Contact a local lawyer for a list of specific contract issues, or www.nolo.com for general information and resources. Trust me on this. A good contract in advance will save you a lot of potential headaches later.

Paying for It

Here are several options to consider when financing your project.

Line-of-Credit:

The most common option used is a home equity line-of-credit. The amount of the line-of-credit is based on the value of the home in excess of the current mortgage amount, so you need to have more than 20 percent equity in your home. The approval process includes an appraisal of the home's value, and can be OK'd and closed in a few weeks. There are usually no closing costs, and you can draw on the line as needed to pay for the project. The interest rate is often tied to a percentage above the five-year Treasury note, or set to the prime-lending rate. Generally, home equity interest is tax deductible as an itemized deduction for loan amounts up to $100,000. In specific situations, this deduction may not be allowed. See IRS Publication 936, Home Mortgage Interest Deduction, for further details.

Refinance with Cash-out:

Consider refinancing your current mortgage with a new mortgage equal to the amount of the current loan and the additional cash you need for the improvements. This makes sense if the new interest rate is lower than the old rate, and is a good way to lock in your payments. There will be closing costs to pay, and the home's value must appraise within guidelines to allow for the new, larger mortgage. Compare combined interest costs of the existing loans to the interest cost and refinancing fees for the new mortgage.

Let the Government Help You:

Homeowners who have little or no cash or equity in their homes have a catch-22 of sorts: They cannot borrow against their home's current value, because they don't have enough equity, but they would have enough equity if they could improve their home. The U.S. Department of Housing and Urban Development backs two loan programs for homeowners in this situation:

Title I Loans

FHA Title I loans are offered by qualified lenders who provide loans for renovations when other banks will not lend because there is not enough equity in the home. These loans can be up to $25,000, with repayment terms up to 15 years. Often, there is no equity or appraisal required on loan amounts less than $15,000. The interest rate will be several percentage points higher than conforming mortgage or home equity loan rates, but people who use a Title I loan wouldn't qualify for traditional financing.

203(k) Rehab Loans

203(k) loans offer long-term fixed rates based on the expected market value of the home after the renovation.

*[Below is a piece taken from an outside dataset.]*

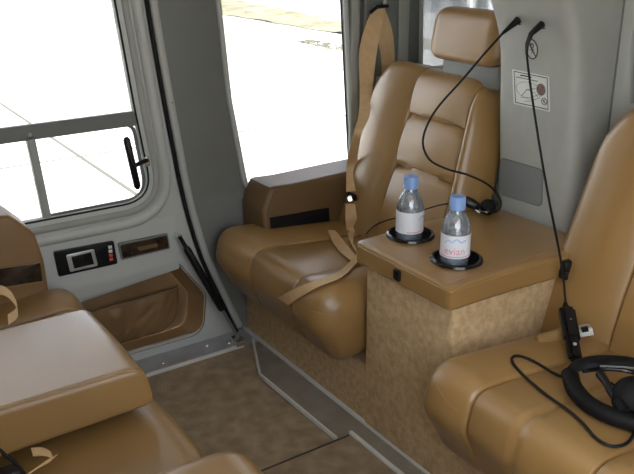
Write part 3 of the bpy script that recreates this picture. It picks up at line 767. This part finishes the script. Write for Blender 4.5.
# first headset: plug high on the pillar, cord swinging left, control box on the lid
h1 = hc = thing('headset', 'small black headset behind the bottles, its cord looping up to the left pillar socket', 'headset', (1.3, 1.27, .478), 'headsets with cords')
p0 = at(518, 20, 0, 1.325); p1_ = at(503, 33, 0, 1.285)
obj('jack_plug', tube([p0, p0.lerp(p1_, .25), p0.lerp(p1_, .6), p1_], lambda t: .0085-.005*t, seg=14), BLK, h1)
obj('socket', lathe([(0, .004), (.010, .004), (.012, 0)], p0+Vector((.006, 0, 0)), axis=(-1, 0, -.3), seg=20), RUB, pil)
c1 = [p1_, at(485, 53, 0, 1.24), at(462, 80, 0, 1.20), at(438, 107, 0, 1.17), at(426, 128, 0, 1.15), at(423, 145, 0, 1.14), at(430, 160, 0, 1.14), at(447, 169, 0, 1.16), at(468, 175, 0, 1.20), at(487, 184, 0, 1.25), at(498, 195, 0, 1.28), at(501, 205, 0, 1.29), at(496, 212, 2, .488), at(486, 211, 2, .488)]
obj('cord', tube(c1, .0024, seg=8, n=10), RUB, h1)
k0 = at(497, 210, 2, .492); k1 = at(478, 207, 2, .494); k2 = at(463, 199, 2, .492)
obj('ear_cup', lathe([(0, .010), (.012, .010), (.018, .004), (.018, -.006), (.012, -.012), (0, -.012)], at(488, 207, 2, .492), axis=(-.5, -.6, .6), seg=24), PAD, hc)
obj('control_box', tube([k1, k1.lerp(k2, .3), k1.lerp(k2, .8), k2+Vector((-.01, .01, 0))], lambda t: .012 if .1 < t < .9 else .008, seg=10, squash=.8), BLK, hc)
obj('boom', tube([k0, k1+Vector((-.005, -.02, -.006)), k2+Vector((.0, -.02, -.008))], .004, seg=8, n=6), BLKG, hc)
obj('metal_pin', cyl(at(476, 210, 2, .492), at(480, 213, 2, .490), .0018), CHROME, hc)
cc = [at(463, 203, 2, .484), at(440, 205, 2, .4775), at(405, 216, 2, .4775), at(388, 220, 2, .4775), at(374, 226, 2, .4775), at(366, 234, 2, .4775)]
obj('thin_cord', tube(cc, .0016, seg=8, n=8), RUB, hc)
# second headset on the near seat
h2_ = hs = thing('headset', 'large black headset lying on the near seat, cord plugged into the right pillar socket', 'headset', (1.1, .75, .35), 'headsets with cords')
p0 = at(542, 24, 0, 1.325); p1_ = at(531, 34, 0, 1.295); p2_ = at(527, 44, 0, 1.29)
obj('jack_plug', tube([p0, p0.lerp(p1_, .5), p1_, p2_, at(526.5, 54, 0, 1.285)], lambda t: .0080-.005*t, seg=14), BLK, h2_)
obj('socket', lathe([(0, .004), (.010, .004), (.012, 0)], p0+Vector((.006, 0, 0)), axis=(-1, 0, -.3), seg=20), RUB, pil)
bx0 = at(566, 307, 1, .93); bx1 = hit(575, 366, cus2, .012)
c2 = [at(526.5, 52, 0, 1.285), at(529, 75, 0, 1.27), at(534, 110, 0, 1.25), at(541, 155, 0, 1.21), at(549, 200, 1, .975), at(558, 245, 1, .965), at(563, 275, 1, .955), at(565, 296, 1, .94), bx0]
obj('cord', tube(c2, .0024, seg=8, n=10), RUB, h2_)
D = (bx1-bx0)
def obox(c, ex, ey, ez, bev):
    b_ = box(-1, 1, -1, 1, -1, 1)
    for v in b_.verts: v.co = Vector(c)+ex*v.co.x+ey*v.co.y+ez*v.co.z
    bmesh.ops.bevel(b_, geom=list(b_.edges), offset=bev, segments=4, affect='EDGES')
    return b_
dn = D.normalized(); sd_ = dn.cross(FW).normalized(); fr_ = sd_.cross(dn).normalized()
cbx = obj('control_box', obox(bx0+D*.34, dn*(D.length*.33), sd_*.0155, fr_*.012, .007), BLK, hs)
obj('control_box_tail', obox(bx0+D*.78, dn*(D.length*.23), sd_*.0120, fr_*.009, .005), BLK, hs)
obj('strain_relief', tube([bx0-D*.10, bx0+D*.04], lambda t: .003+.004*t, seg=10), RUB, hs)
for k in (.25, .38, .52, .70):
    c_ = bx0+D*k-FW*.0125; obj('button', lathe([(0, .003), (.003, .0028), (.0042, 0)], c_, axis=-FW, seg=12), SILVER if k in (.25, .70) else BLKG, cbx)
zz = .362
hb = [at(570, 372, 2, zz+.012), at(577, 366, 2, zz+.03), at(592, 362, 2, zz+.04), at(612, 361, 2, zz+.04), at(636, 364, 2, zz+.04), at(655, 372, 2, zz+.03)]
obj('headband', tube(hb, .013, seg=10, n=8, squash=.5), PAD, hs)
ha_ = [at(570, 374, 2, zz+.010), at(574, 388, 2, zz+.008), at(586, 402, 2, zz+.006), at(604, 413, 2, zz+.004), at(624, 420, 2, zz+.002), at(645, 426, 2, zz)]
obj('headband_pad', tube(ha_, .0150, seg=12, n=8), PAD, hs)
obj('cable_clip', tube([at(600, 366, 2, zz+.045), at(622, 367, 2, zz+.045), at(642, 369, 2, zz+.045)], .0016, seg=6), GREY_D, hs)
obj('wire_yoke', tube([at(583, 371, 2, zz+.03), at(600, 369, 2, zz+.03), at(622, 370, 2, zz+.03), at(640, 374, 2, zz+.03)], .004, seg=8, n=8), BLKG, hs)
obj('boom_arm', tube([at(600, 374, 2, zz+.03), at(607, 384, 2, zz+.028), at(612, 395, 2, zz+.02), at(622, 406, 2, zz+.015)], lambda t: .008-.004*t, seg=10, n=6), BLK, hs)
obj('boom_wire', tube([at(604, 379, 2, zz+.03), at(618, 388, 2, zz+.02), at(630, 402, 2, zz+.015), at(634, 420, 2, zz+.01)], .002, seg=8, n=8), BLKG, hs)
obj('microphone', tube([at(618, 402, 2, zz+.02), at(621, 407, 2, zz+.018), at(625, 412, 2, zz+.016)], .009, seg=12), PAD, hs)
obj('ear_cup', lathe([(0, .022), (.022, .020), (.034, .008), (.036, -.004), (.030, -.014), (0, -.014)], at(634, 398, 2, zz+.02), axis=(-.6, -.7, .5), seg=28), PAD, hs)
zc = .362
at_ = at
def at(x, y, a_=2, v=0): return hit(x, y, cus2, .004) if a_ == 2 else at_(x, y, a_, v)
ca = [at(571, 381, 2, zc+.01), at(555, 376, 2, zc+.004), at(535, 364, 2, zc+.003), at(520, 358, 2, zc+.004), at(512, 359, 2, zc+.004), at(513, 366, 2, zc+.002), at(526, 380, 2, zc-.006), at(546, 397, 2, zc-.006), at(566, 411, 2, zc-.006), at(582, 425, 2, zc-.004), at(595, 440, 2, zc-.002), at(610, 448, 2, zc+.002), at(625, 446, 2, zc+.004), at(633, 436, 2, zc+.004), at(634, 422, 2, zc+.006), at(628, 410, 2, zc+.01)]
obj('cable', tube(ca, .0027, seg=8, n=10), RUB, hs)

This special loan enables buyers purchase a fixer-upper property ”as is” and provides the cash up front to perform the necessary work. 203(k) loans also feature low down payments of three to five percent. Check out www.hud.gov to find out more.

Protecting It

After a home renovation is complete, review your homeowners insurance. Since your home has increased in value, your coverage should be updated and increased. Your coverage should be at least 80 percent of the new replacement cost. This coverage amount ensures that partial losses are fully covered on a replacement cost basis. To be fully protected on a total loss, you must insure to 100 percent of the replacement cost. If you carry less than this minimum coverage, you'll receive payment for a percentage of the loss based on the percentage of the coverage bought versus the required limit. Remember to cover the value of additional contents and landscaping, too.

Keep Score

Finally, keep a record of the cost of all remodeling and improvements to your home. These costs increase the amount you can subtract when figuring your profit or gain on sale. With the tax rules allowing married filers to exempt up to $500,000 of home sale gains (and $250,000 for singles), it's likely that many people may never again pay tax on gains from the sale of their home. But, hey, you never know.